El aceleramiento de las causas judiciales por violaciones a los derechos humanos, genocido u otros delitos de lesa humanidad no sólo es imperativo por la deuda que la justicia tiene con la sociedad, sino fundamentalmente porque señala y profundiza la exigencia cada vez más extendida en la conciencia social acerca de la responsabilidad del estado en garantizar los derechos humanos a todos los ciudadanos, controlando y poniendo bajo la ley a los poderosos sectores que históricamente han usufructuado del estado. Esos son precisamente quienes más se beneficiaron económicamente durante la dictadura y lo siguieron haciendo durante estos largos años de democracia al haberse consolidado un modelo de exclusión social por aplicación de políticas neoliberales con las privatizaciones, la precarización laboral y la eliminación de políticas sociales por parte del estado. No en vano esos empresarios prestaron activa colaboración entregando a las fuerzas represivas listados de activistas gremiales o facilitando sus instalaciones industriales como lugar de detención ilegal y torturas. Sin embargo, para ellos el brazo de la justicia sigue siendo corto. Y lo seguirá siendo mientras quienes tienen hoy la responsabilidad de conducir el estado se muestren hasta agradecidos de sus contribuciones al desarrollo económico y a la estabilidad política, aunque todo ello esté sustentado en una injusta distribución de las riquezas.

Neoliberales y ¿humanos?

Por eso es contradictorio o signo de mezquino oportunismo que gobiernos y dirigencia política reivindiquen la lucha contra las violaciones a los derechos humanos de ayer; y sean o hayan sido complacientes o directamente implementadores de políticas neoliberales que beneficiaron a las minorías del poder económico, nacional o extranjero, poniendo a su servicio los recursos del estado, mientras éste sigue desmantelado e incapacitado para garantizar la salud, la educación, los recursos financieros, la jubilación, el agua, el transporte público, las rutas, etc., afectando la calidad de vida de las mayorías empobrecidas. Bregar por los derechos humanos del pasado, negando en las políticas concretas las violaciones de hoy es burlar la memoria de nuestros luchadores desaparecidos y muertos a causa de su compromiso por una sociedad justa e igualitaria.

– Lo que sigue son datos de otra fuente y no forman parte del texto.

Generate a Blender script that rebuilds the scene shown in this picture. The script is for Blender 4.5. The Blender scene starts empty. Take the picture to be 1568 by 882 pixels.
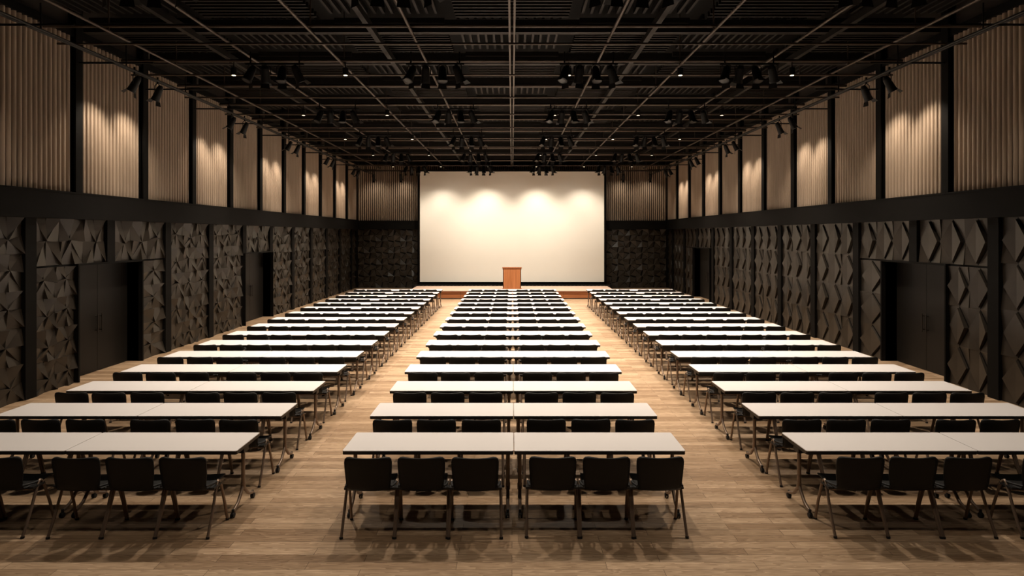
import bpy, math, random
from mathutils import Vector
random.seed(7)
scene = bpy.context.scene
H=2.98; F=945.0

# ------------------------------------------------------------------ materials
def mat(name, col, rough=0.5, metal=0.0, var=0.0, scale=8.0, emit=None, estr=0.0, bump=0.0, stretch=(1,1,1), spec=0.5):
    m=bpy.data.materials.new(name); m.use_nodes=True
    nt=m.node_tree; b=nt.nodes['Principled BSDF']
    b.inputs['Base Color'].default_value=(*col,1); b.inputs['Roughness'].default_value=rough
    b.inputs['Metallic'].default_value=metal
    b.inputs['Specular IOR Level'].default_value=spec
    if emit:
        b.inputs['Emission Color'].default_value=(*emit,1); b.inputs['Emission Strength'].default_value=estr
    if var>0 or bump>0:
        tc=nt.nodes.new('ShaderNodeTexCoord'); mp=nt.nodes.new('ShaderNodeMapping')
        mp.inputs['Scale'].default_value=stretch
        nz=nt.nodes.new('ShaderNodeTexNoise'); nz.inputs['Scale'].default_value=scale; nz.inputs['Detail'].default_value=5
        nt.links.new(tc.outputs['Object'],mp.inputs['Vector']); nt.links.new(mp.outputs['Vector'],nz.inputs['Vector'])
        if var>0:
            cr=nt.nodes.new('ShaderNodeValToRGB')
            cr.color_ramp.elements[0].position=0.3; cr.color_ramp.elements[1].position=0.7
            cr.color_ramp.elements[0].color=(*[c*(1-var) for c in col],1)
            cr.color_ramp.elements[1].color=(*[min(1,c*(1+var)) for c in col],1)
            nt.links.new(nz.outputs['Fac'],cr.inputs['Fac']); nt.links.new(cr.outputs['Color'],b.inputs['Base Color'])
        if bump>0:
            bp=nt.nodes.new('ShaderNodeBump'); bp.inputs['Strength'].default_value=bump; bp.inputs['Distance'].default_value=0.01
            nt.links.new(nz.outputs['Fac'],bp.inputs['Height']); nt.links.new(bp.outputs['Normal'],b.inputs['Normal'])
    return m

M_relief=mat('dark_relief_panel',(0.030,0.0238,0.0175),0.38,var=0.2,scale=3,spec=0.42)
M_slat=mat('tan_batten',(0.35,0.268,0.20),0.6,var=0.12,scale=6,stretch=(1,1,0.1))
M_gap=mat('batten_gap',(0.025,0.018,0.013),0.8,var=0.1)
M_black=mat('black_steel',(0.004,0.0035,0.003),0.7,var=0.2,scale=3,spec=0.12)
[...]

Merece rescatarse la historia cuando sus hechos iluminan las acciones del presente como desafío y como compromiso para hacer realidad proyectos inconclusos de bienestar y dignidad para las mayorías populares. No sirve la memoria del pasado que ensalza petrificando en el pedestal los rostros, la sangre, las motivaciones y las energías de tantas vidas que nos siguen interpelando en los desocupados y los que trabajan en negro; en los presos con cárceles inhumanas; en los niños desnutridos, abandonados o judicializados; en los jóvenes víctimas del atropello policial y del “gatillo fácil”; en los ancianos sin hogar y en tantas otras deudas de justicia que nos rodean. Denigra a quien lo practica hacer “marketing” político con lo que es causa de dolor para tantos ciudadanos, más cuando se ha transitado con protagonismo en el camino neoliberal en el apogeo de su reinado. Porque los derechos humanos se violaron ayer para hacer posible la violación de hoy. Y esta conexión histórica no puede ignorarse. Por eso la justicia seguirá pendiente mientras no se instale también como exigencia de reparación social. Y desde el poder político se sinceren y transparenten las políticas sociales, superando el clientelismo y las migajas de la dádiva.

Porque la solidaridad siempre será insuficiente sin justicia social.